Iran and Pakistan share a roughly 900-kilometer border, separating Iran’s turbulent southeastern Sistan-Baluchistan province and Pakistan's insurgency-hit Baluchistan.

Islamabad and Tehran routinely accuse each other of not doing enough to prevent anti-state armed groups from sheltering on their respective territories and plotting cross-border terrorist attacks against security forces on both sides.

Iran has long pressed Pakistan to crack down on alleged Jaish al-Adl bases in Baluchistan.

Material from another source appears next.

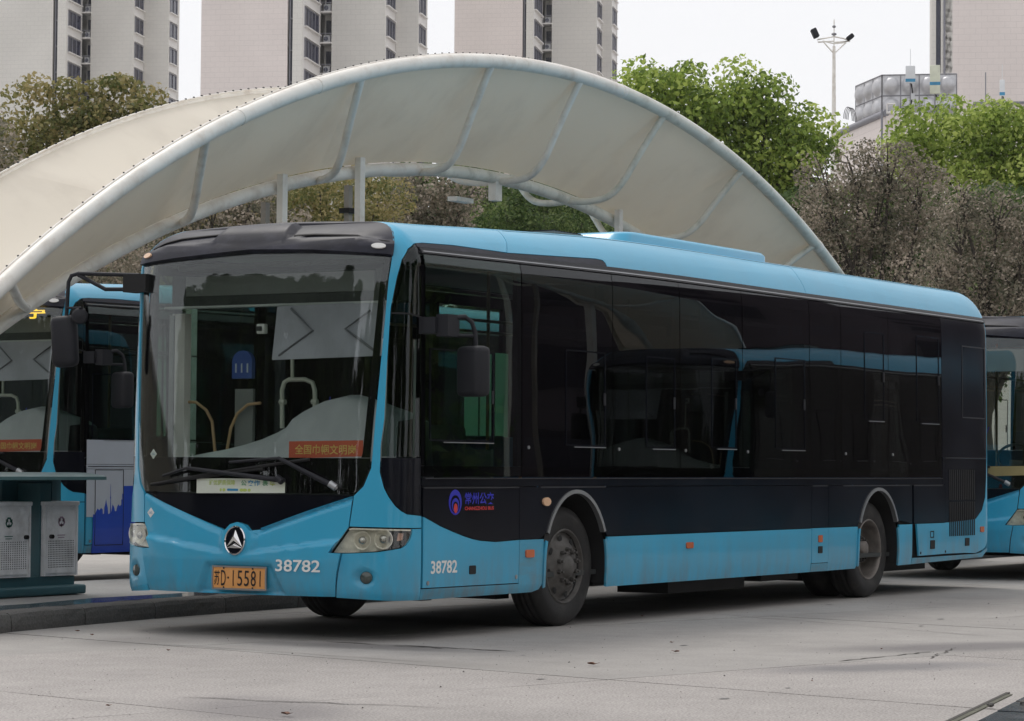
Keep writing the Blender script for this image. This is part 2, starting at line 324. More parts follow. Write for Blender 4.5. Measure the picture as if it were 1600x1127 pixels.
def smooth_tab(x,tab):
    # monotone-ish catmull
    if x<=tab[0][0]: return tab[0][1]
    if x>=tab[-1][0]: return tab[-1][1]
    for i in range(len(tab)-1):
        a,p=tab[i];b,q=tab[i+1]
        if x<=b:
            m0=(q-tab[i-1][1])/(b-tab[i-1][0]) if i>0 else (q-p)/(b-a)
            m1=(tab[i+2][1]-p)/(tab[i+2][0]-a) if i<len(tab)-2 else (q-p)/(b-a)
            h=b-a;t=(x-a)/h
            return (2*t**3-3*t*t+1)*p+(t**3-2*t*t+t)*h*m0+(-2*t**3+3*t*t)*q+(t**3-t*t)*h*m1
LEAN=[(.25,.05),(.36,.0),(.55,.0),(.8,.02),(1.0,.035),(1.6,.06),(2.2,.1),(2.6,.135),(2.75,.155),(3.3,.2)]
RISE=[(XF-.3,.345),(XF+.1,.35),(XF+1.6,.42),(XF+3.5,.49),(XF+6.5,.50),(XF+11,.51)]
INS=[(.25,.03),(.36,.0),(1.2,.0),(1.8,.003),(2.4,.009),(2.7,.013),(3.3,.013)]
def base(s):
    """plan point for perimeter parameter: s>0 near side to the rear, s<0 round the front"""
    if s<-AF: x,y=base(-AF-s); return x,BW-y
    if s<0:
        d=-s; lo,hi=0,len(FL)-1
        while hi-lo>1:
            m=(lo+hi)//2
            if FL[m]<=d: lo=m
            else: hi=m
        t=(d-FL[lo])/(FL[hi]-FL[lo]); a,b=FP[lo],FP[hi]
        return a[0]+(b[0]-a[0])*t, a[1]+(b[1]-a[1])*t
    if s<=LS: return XF+s,0.0
    if s<=LS+AR:
        t=(s-LS)/RR; return XS+RR*math.sin(t), RR*(1-math.cos(t))
    return XR, RR+(s-LS-AR)
def S(s,v,off=0.0):
    x,y=base(s)
    z=v; ins=smooth_tab(v,INS); lean=smooth_tab(v,LEAN); rl=0.0
    if v>VC:
        th=min((v-VC)/RC,math.pi/2)
        z=VC+smooth_tab(x,RISE)*math.sin(th); k=1-math.cos(th); ins+=.42*k; lean+=.42*k; rl=.13*k
    if v<.6: rl=0
    y=BW/2+(y-BW/2)*(1-2*ins/BW)
    if x<XF: x=XF+(x-XF)*(1-lean/BB) if lean<BB*.9 else XF+(x-XF)*.1
    if x>XS-1.0: x=x-(rl)*(x-(XS-1.0))/(RR+1.0)
    if v>VC:   # crown
        pass
    if off:
        n=NRM(s,v); return (x+n[0]*off,y+n[1]*off,z+n[2]*off)
    return (x,y,z)
def NRM(s,v):
    e=2e-3
    a=S(s+e,v);b=S(s-e,v)
    v1=min(v+e,VC+RC*math.pi/2-1e-4); v0=min(v-e,v1-2*e)
    c=S(s,v1);d=S(s,v0)
    u=[a[i]-b[i] for i in range(3)];w=[c[i]-d[i] for i in range(3)]
    n=(u[1]*w[2]-u[2]*w[1],u[2]*w[0]-u[0]*w[2],u[0]*w[1]-u[1]*w[0])
    l=math.sqrt(n[0]**2+n[1]**2+n[2]**2) or 1
    return (n[0]/l,n[1]/l,n[2]/l)

MIR = lambda poly: [(-AF-s, v) for s, v in reversed(poly)]
VMAX = VC+RC*math.pi/2-.001
def rng(a, b, st):
    n = max(1, int(math.ceil((b-a)/st))); return [a+(b-a)*i/n for i in range(1, n)]
def patch(name, poly, m, parent, off=0.0, th=.018, ds=.06, dsf=.6, dv=.12, relief=None, smooth=True, back=True):
    """a solid panel lying on the bus body: outline in (perimeter s, height v)"""
    area = sum(a[0]*b[1]-b[0]*a[1] for a, b in zip(poly, poly[1:]+poly[:1]))
    if area < 0: poly = poly[::-1]
    bm = bmesh.new(); vs = [bm.verts.new((s, v, 0)) for s, v in poly]; fc = bm.faces.new(vs); fc.normal_update()
    if len(poly) > 4: bmesh.ops.triangulate(bm, faces=[fc], ngon_method='EAR_CLIP')
    s0, s1 = min(p[0] for p in poly), max(p[0] for p in poly); v0, v1 = min(p[1] for p in poly), max(p[1] for p in poly)
    cuts = set()
    for lo, hi, st in ((-AF, 0.0, ds), (0.0, LS-1.0, dsf), (LS-1.0, LS, .25), (LS, LS+AR, .05), (LS+AR, LS+AR+2.3, dsf), (-AF-LS+1, -AF, dsf), (-AF-LS, -AF-LS+1, .25), (-AF-LS-AR, -AF-LS, .05)):
        n = max(1, int(round((hi-lo)/st)))
        for i in range(n+1):
            x = lo+(hi-lo)*i/n
            if s0+1e-4 < x < s1-1e-4: cuts.add(round(x, 5))
    for x in cuts: bmesh.ops.bisect_plane(bm, geom=bm.verts[:]+bm.edges[:]+bm.faces[:], plane_co=(x, 0, 0), plane_no=(1, 0, 0), dist=1e-5)
    vc = set()
    n = int(math.ceil((VC-.3)/dv))
    for i in range(n+1): vc.add(round(.3+(VC-.3)*i/n, 5))
    for i in range(1, 12): vc.add(round(VC+(VMAX-VC)*i/11, 5))
    for y in vc:
        if v0+1e-4 < y < v1-1e-4: bmesh.ops.bisect_plane(bm, geom=bm.verts[:]+bm.edges[:]+bm.faces[:], plane_co=(0, y, 0), plane_no=(0, 1, 0), dist=1e-5)
    bm.verts.index_update(); V = []; I = []
    for q in bm.verts:
        s, v = q.co.x, q.co.y; nn = NRM(s, v); p = S(s, v); o = off+(relief(s, v) if relief else 0)
        V.append(tuple(p[k]+nn[k]*o for k in range(3))); I.append(tuple(p[k]+nn[k]*(min(o, off)-th) for k in range(3)))
    F = [tuple(x.index for x in f.verts) for f in bm.faces]; B = []
    for e in bm.edges:
        if len(e.link_faces) == 1:
            l = e.link_loops[0]; B.append((l.vert.index, l.link_loop_next.vert.index))
    bm.free()
    mb = MB(); mb.add(V, F, smooth)
    if back: mb.add(I, [tuple(reversed(f)) for f in F], smooth)
    if th > 0:
        for a, b in B: mb.add([V[a], V[b], I[b], I[a]], [(1, 0, 3, 2)])
    return mb.build(name, m, parent)
def strip(name, pts, wd, m, parent, off=.003, th=.006, dsf=.6):
    """a thin band following a polyline on the body"""
    L = []; Rr = []
    for i, p in enumerate(pts):
        a = pts[max(i-1, 0)]; b = pts[min(i+1, len(pts)-1)]; dx, dy = b[0]-a[0], b[1]-a[1]; l = math.hypot(dx, dy) or 1
        L.append((p[0]-dy/l*wd/2, p[1]+dx/l*wd/2)); Rr.append((p[0]+dy/l*wd/2, p[1]-dx/l*wd/2))
    return patch(name, L+Rr[::-1], m, parent, off=off, th=th, dsf=dsf)
def circ(cs, cv, r, n=20, rv=None): return [(cs+r*math.cos(2*math.pi*i/n), cv+(rv or r)*math.sin(2*math.pi*i/n)) for i in range(n)]
def rrect(s0, v0, s1, v1, r=.02, n=3):
    P = []
    for cx, cy, a0 in ((s1-r, v0+r, -90), (s1-r, v1-r, 0), (s0+r, v1-r, 90), (s0+r, v0+r, 180)):
        for i in range(n+1):
            a = R_(a0+90*i/n); P.append((cx+r*math.cos(a), cy+r*math.sin(a)))
    return P
def frame_on(name, s0, v0, s1, v1, wd, m, parent, off=.004, th=.01):
    mb = MB()
    for a, b in (((s0, v0), (s1, v0)), ((s1, v0), (s1, v1)), ((s1, v1), (s0, v1)), ((s0, v1), (s0, v0))):
        hx = wd/2 if a[0] == b[0] else 0; hy = wd/2 if a[1] == b[1] else 0
        x0, x1 = min(a[0], b[0])-hx, max(a[0], b[0])+hx; y0, y1 = min(a[1], b[1])-hy, max(a[1], b[1])+hy
        if a[1] == b[1]: x0 -= wd/2; x1 += wd/2
        else: y0 += wd/2; y1 -= wd/2
        k = 3; C = []
        for i in range(k+1):
            for (x, y) in (((x0+(x1-x0)*i/k), y0), ((x0+(x1-x0)*i/k), y1)) if a[1] == b[1] else ((x0, y0+(y1-y0)*i/k), (x1, y0+(y1-y0)*i/k)):
                C.append(S(x, y, off)); C.append(S(x, y, off-th))
        for i in range(k):
            q = i*4
            mb.add(C[q:q+8], [(0, 4, 6, 2), (0, 1, 5, 4), (2, 6, 7, 3)])
    o = mb.build(name, m, parent); return orient(o)
def text_on(name, body, s0, v0, s1, v1, m, parent, off=.003, bold=0, th=.0015):
    V, F = text_fit(body, s1-s0, v1-v0, bold); cs, cv = (s0+s1)/2, (v0+v1)/2
    mb = MB(); mb.add([S(cs+x, cv+y, off) for x, y in V], F); return mb.build(name, m, parent)
def poly_on(name, poly, m, parent, off=.003): return patch(name, poly, m, parent, off=off, th=.001, back=False)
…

The militant group from the Iranian Sunni Muslim minority claims to be fighting for greater rights for the community in the predominately Shiite Muslim country.

Last month, Jaish al-Adl claimed responsibility for killing around a dozen Iranian police officers in a raid near the Pakistani border, prompting Tehran to demand Islamabad move against the group's hideouts.

The Iranian foreign minister said Wednesday that the previous day's attack inside Pakistan was a response to the December raid by Jaish al-Adl on the police forces in the Iranian city of Rask in Sistan-Baluchistan.

Amirabdollahian said Iran respected the sovereignty and territorial integrity of Pakistan but would not "allow the country's national security to be compromised or played with."

For its part, Islamabad alleges that anti-Pakistan ethnic Baluch insurgent groups have established bases on the Iranian side of the border and from there direct deadly attacks on Pakistani security forces as well as civilians in impoverished, natural resources-rich Baluchistan.